**BRIEF**:
Report all lines holding "that".

**COLLECTED DATA**:
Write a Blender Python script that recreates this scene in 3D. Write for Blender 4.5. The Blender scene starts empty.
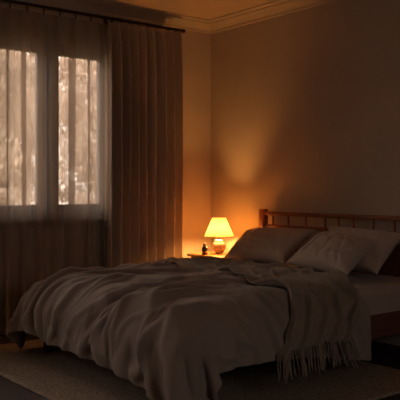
import bpy, bmesh, math, random
import numpy as np
from mathutils import Vector, Matrix, noise
from mathutils.bvhtree import BVHTree

random.seed(7); np.random.seed(7)
sc = bpy.context.scene
C = sc.collection
PI = math.pi

# ------------------------------------------------------------------ camera
CAMX, CAMY, CAMZ = 5.257, -4.314, 1.13
cam_d = bpy.data.cameras.new('camera'); cam = bpy.data.objects.new('camera', cam_d); C.objects.link(cam)
cam.location = (CAMX, CAMY, CAMZ)
cam.rotation_euler = (PI/2, 0, math.atan2(0.7826, 0.6225))
cam_d.sensor_width = 36; cam_d.lens = 64.4
cam_d.shift_y = -12/400
cam_d.dof.use_dof = True; cam_d.dof.focus_distance = 4.7; cam_d.dof.aperture_fstop = 3.4
cam_d.clip_start = 0.05; cam_d.clip_end = 200
sc.camera = cam

# ------------------------------------------------------------------ world, dusk daylight
SKY = 9.0
w = bpy.data.worlds.new('dusk_sky'); sc.world = w; w.use_nodes = True
nt = w.node_tree; nt.nodes.clear()
out = nt.nodes.new('ShaderNodeOutputWorld'); bg = nt.nodes.new('ShaderNodeBackground')
geo = nt.nodes.new('ShaderNodeTexCoord'); sep = nt.nodes.new('ShaderNodeSeparateXYZ'); ramp = nt.nodes.new('ShaderNodeValToRGB')
nt.links.new(geo.outputs['Generated'], sep.inputs[0]); nt.links.new(sep.outputs['Z'], ramp.inputs[0])
e = ramp.color_ramp.elements
e[0].position = 0.0; e[0].color = (0.27, 0.222, 0.187, 1)
e[1].position = 0.75; e[1].color = (0.88, 0.78, 0.72, 1)
nt.links.new(ramp.outputs[0], bg.inputs[0]); bg.inputs[1].default_value = SKY
nt.links.new(bg.outputs[0], out.inputs[0])

# portals that help the sky light find the window and the two added fill-light openings
def portal(name, loc, rot, sx, sy):
    d = bpy.data.lights.new(name, 'AREA'); d.shape = 'RECTANGLE'; d.size = sx; d.size_y = sy
    d.cycles.is_portal = True
    o = bpy.data.objects.new(name, d); C.objects.link(o); o.location = loc; o.rotation_euler = rot
portal('window_portal', (-0.24, -2.40, 1.60), (0, -PI/2, 0), 1.6, 2.6)
portal('left_opening_portal', (-.24, -4.45, 1.25), (0, -PI/2, 0), 1.9, .9)
portal('right_opening_portal', (5.99, -2.6, 1.65), (0, PI/2, 0), .9, .9)

BULB_COL = (1.0, 0.435, 0.10); BULB_STR = 1140.0
sc.view_settings.view_transform = 'Standard'; sc.view_settings.look = 'None'
sc.view_settings.gamma = 1; sc.view_settings.use_curve_mapping = False
sc.view_settings.exposure = 0.0

# ------------------------------------------------------------------ materials
def mat(name, col, rough=0.7, **k):
    m = bpy.data.materials.new(name); m.use_nodes = True
    b = m.node_tree.nodes['Principled BSDF']
    b.inputs['Base Color'].default_value = (*col, 1); b.inputs['Roughness'].default_value = rough
    if 'spec' in k: b.inputs['Specular IOR Level'].default_value = k['spec']
    if 'metal' in k: b.inputs['Metallic'].default_value = k['metal']
    if 'sheen' in k: b.inputs['Sheen Weight'].default_value = k['sheen']; b.inputs['Sheen Roughness'].default_value = .5
    n = m.node_tree.nodes; l = m.node_tree.links
    tc = n.new('ShaderNodeTexCoord'); mp = n.new('ShaderNodeMapping')
    l.new(tc.outputs['Object'], mp.inputs[0]); mp.inputs['Scale'].default_value = k.get('scale3', (1, 1, 1))
    if k.get('var'):
        nz = n.new('ShaderNodeTexNoise'); nz.inputs['Scale'].default_value = k.get('vscale', 3); nz.inputs['Detail'].default_value = 5
        l.new(mp.outputs[0], nz.inputs[0])
        r = n.new('ShaderNodeValToRGB'); v = k['var']
        r.color_ramp.elements[0].position = .3; r.color_ramp.elements[1].position = .7
        r.color_ramp.elements[0].color = (*[c*(1-v) for c in col], 1); r.color_ramp.elements[1].color = (*[min(1, c*(1+v)) for c in col], 1)
        l.new(nz.outputs[0], r.inputs[0]); l.new(r.outputs[0], b.inputs['Base Color'])
    if k.get('bump'):
        nb = n.new('ShaderNodeTexNoise'); nb.inputs['Scale'].default_value = k.get('bscale', 120); nb.inputs['Detail'].default_value = 3
        l.new(mp.outputs[0], nb.inputs[0])
        bp = n.new('ShaderNodeBump'); bp.inputs['Strength'].default_value = k['bump']; bp.inputs['Distance'].default_value = k.get('bdist', .004)
        l.new(nb.outputs[0], bp.inputs['Height']); l.new(bp.outputs[0], b.inputs['Normal'])
    return m

M = {}
M['wall'] = mat('beige_plaster', (0.53, 0.447, 0.383), .85, spec=.15, var=.05, vscale=2.2, bump=.12, bscale=60)
M['ceil'] = mat('ceiling_paint', (0.56, 0.44, 0.36), .9, spec=.1, var=.03)
M['crown'] = mat('crown_paint', (0.50, 0.42, 0.35), .7, spec=.25)
M['winwood'] = mat('window_frame_paint', (0.20, 0.16, 0.135), .5, var=.08, vscale=6)
M['cherry'] = mat('cherry_wood', (0.28, 0.085, 0.038), .32, var=.4, vscale=5, scale3=(1, 9, 9), bump=.1, bscale=30)
M['cherry_v'] = mat('cherry_wood_upright', (0.28, 0.085, 0.038), .32, var=.35, vscale=5, scale3=(9, 9, 1), bump=.1, bscale=30)
M['darkred'] = mat('dark_bed_wood', (0.15, 0.05, 0.028), .4, var=.3, vscale=4, scale3=(9, 1, 9))
M['honey'] = mat('honey_wood', (0.42, 0.19, 0.07), .3, var=.25, vscale=5, scale3=(1, 9, 9))
M['black'] = mat('black_metal', (0.012, 0.011, 0.011), .45)
M['rod'] = mat('dark_bronze_rod', (0.035, 0.02, 0.014), .4, metal=.5)
M['duvet'] = mat('taupe_duvet_linen', (0.295, 0.225, 0.187), .85, spec=.2, sheen=.15, var=.04, bump=.25, bscale=260, bdist=.0015)
M['sheet'] = mat('cream_sheet', (0.42, 0.335, 0.28), .85, spec=.2, sheen=.1, bump=.2, bscale=200, bdist=.0015)
M['pillow'] = mat('cream_pillow_cotton', (0.55, 0.435, 0.365), .85, spec=.2, sheen=.12, bump=.2, bscale=200, bdist=.0015)
M['throw'] = mat('grey_olive_wool', (0.265, 0.20, 0.148), .95, spec=.1, sheen=.25, var=.12, vscale=60, bump=.6, bscale=320, bdist=.003)
M['rug'] = mat('woven_wool_rug', (0.34, 0.255, 0.19), 1.0, spec=.05, var=.35, vscale=55, bump=1.0, bscale=110, bdist=.01)
M['drape'] = mat('brown_drape_linen', (0.60, 0.49, 0.41), .9, spec=.12, sheen=.1, var=.08, vscale=30, scale3=(4, 4, .6), bump=.3, bscale=300, bdist=.002)
M['ceramic'] = mat('ribbed_ceramic', (0.44, 0.32, 0.24), .6, spec=.2)
M['cream'] = mat('cream_collar', (0.75, 0.66, 0.52), .4)
M['brownglass'] = mat('dark_brown_glass', (0.03, 0.012, 0.008), .3)
M['capcream'] = mat('pale_cap', (0.25, 0.2, 0.17), .45)
M['label'] = mat('brown_label', (0.26, 0.10, 0.05), .5)
M['skirt'] = mat('baseboard_paint', (0.42, 0.36, 0.30), .5, spec=.3)

def drape_translucent():
    m = M['drape']; n = m.node_tree.nodes; l = m.node_tree.links; b = n['Principled BSDF']; o = n['Material Output']
    t = n.new('ShaderNodeBsdfTranslucent'); t.inputs[0].default_value = (0.34, 0.22, 0.13, 1)
    mx = n.new('ShaderNodeMixShader'); mx.inputs[0].default_value = .05
    l.new(b.outputs[0], mx.inputs[1]); l.new(t.outputs[0], mx.inputs[2]); l.new(mx.outputs[0], o.inputs[0])
drape_translucent()

def shade_mat():
    m = bpy.data.materials.new('linen_lampshade'); m.use_nodes = True
    n = m.node_tree.nodes; l = m.node_tree.links; n.clear(); o = n.new('ShaderNodeOutputMaterial')
    d = n.new('ShaderNodeBsdfDiffuse'); t = n.new('ShaderNodeBsdfTranslucent'); mx = n.new('ShaderNodeMixShader')
    d.inputs[0].default_value = (.80, .72, .55, 1); t.inputs[0].default_value = (.97, .85, .62, 1); mx.inputs[0].default_value = SHADE_T
    tc = n.new('ShaderNodeTexCoord'); wv = n.new('ShaderNodeTexNoise'); wv.inputs['Scale'].default_value = 300
    bp = n.new('ShaderNodeBump'); bp.inputs['Strength'].default_value = .15; bp.inputs['Distance'].default_value = .001
    l.new(tc.outputs['Object'], wv.inputs[0]); l.new(wv.outputs[0], bp.inputs['Height']); l.new(bp.outputs[0], d.inputs['Normal'])
    l.new(d.outputs[0], mx.inputs[1]); l.new(t.outputs[0], mx.inputs[2]); l.new(mx.outputs[0], o.inputs[0])
    return m
SHADE_T = .85
M['shade'] = shade_mat()

def bulb_mat():
    m = bpy.data.materials.new('lit_bulb'); m.use_nodes = True
    n = m.node_tree.nodes; l = m.node_tree.links; n.clear(); o = n.new('ShaderNodeOutputMaterial')
    e = n.new('ShaderNodeEmission'); e.inputs[0].default_value = (*BULB_COL, 1); e.inputs[1].default_value = BULB_STR
    l.new(e.outputs[0], o.inputs[0]); return m
M['bulb'] = bulb_mat()

def sheer_mat():
    m = bpy.data.materials.new('sheer_voile'); m.use_nodes = True
    n = m.node_tree.nodes; l = m.node_tree.links; n.clear(); o = n.new('ShaderNodeOutputMaterial')
    tr = n.new('ShaderNodeBsdfTransparent'); tr.inputs[0].default_value = (1, .97, .93, 1)
    d = n.new('ShaderNodeBsdfDiffuse'); d.inputs[0].default_value = (.70, .58, .49, 1)
    t = n.new('ShaderNodeBsdfTranslucent'); t.inputs[0].default_value = (.40, .335, .29, 1)
    m1 = n.new('ShaderNodeMixShader'); m1.inputs[0].default_value = .5
    lw = n.new('ShaderNodeLayerWeight'); lw.inputs[0].default_value = .35
    mr = n.new('ShaderNodeMapRange'); mr.inputs['To Min'].default_value = .40; mr.inputs['To Max'].default_value = .85
    m2 = n.new('ShaderNodeMixShader')
    l.new(lw.outputs['Facing'], mr.inputs[0]); l.new(mr.outputs[0], m2.inputs[0])
    l.new(d.outputs[0], m1.inputs[1]); l.new(t.outputs[0], m1.inputs[2])
    l.new(tr.outputs[0], m2.inputs[1]); l.new(m1.outputs[0], m2.inputs[2]); l.new(m2.outputs[0], o.inputs[0])
    return m
M['sheer'] = sheer_mat()

def glass_mat():
    m = bpy.data.materials.new('window_glass'); m.use_nodes = True
    n = m.node_tree.nodes; l = m.node_tree.links; n.clear(); o = n.new('ShaderNodeOutputMaterial')
    tr = n.new('ShaderNodeBsdfTransparent'); g = n.new('ShaderNodeBsdfGlossy'); g.inputs['Roughness'].default_value = .02
    f = n.new('ShaderNodeFresnel'); f.inputs[0].default_value = 1.35; mx = n.new('ShaderNodeMixShader')
    l.new(f.outputs[0], mx.inputs[0]); l.new(tr.outputs[0], mx.inputs[1]); l.new(g.outputs[0], mx.inputs[2]); l.new(mx.outputs[0], o.inputs[0])
    return m
M['glass'] = glass_mat()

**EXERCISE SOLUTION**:
Write a Blender Python script that recreates this scene in 3D. Write for Blender 4.5. The Blender scene starts empty.
# portals that help the sky light find the window and the two added fill-light openings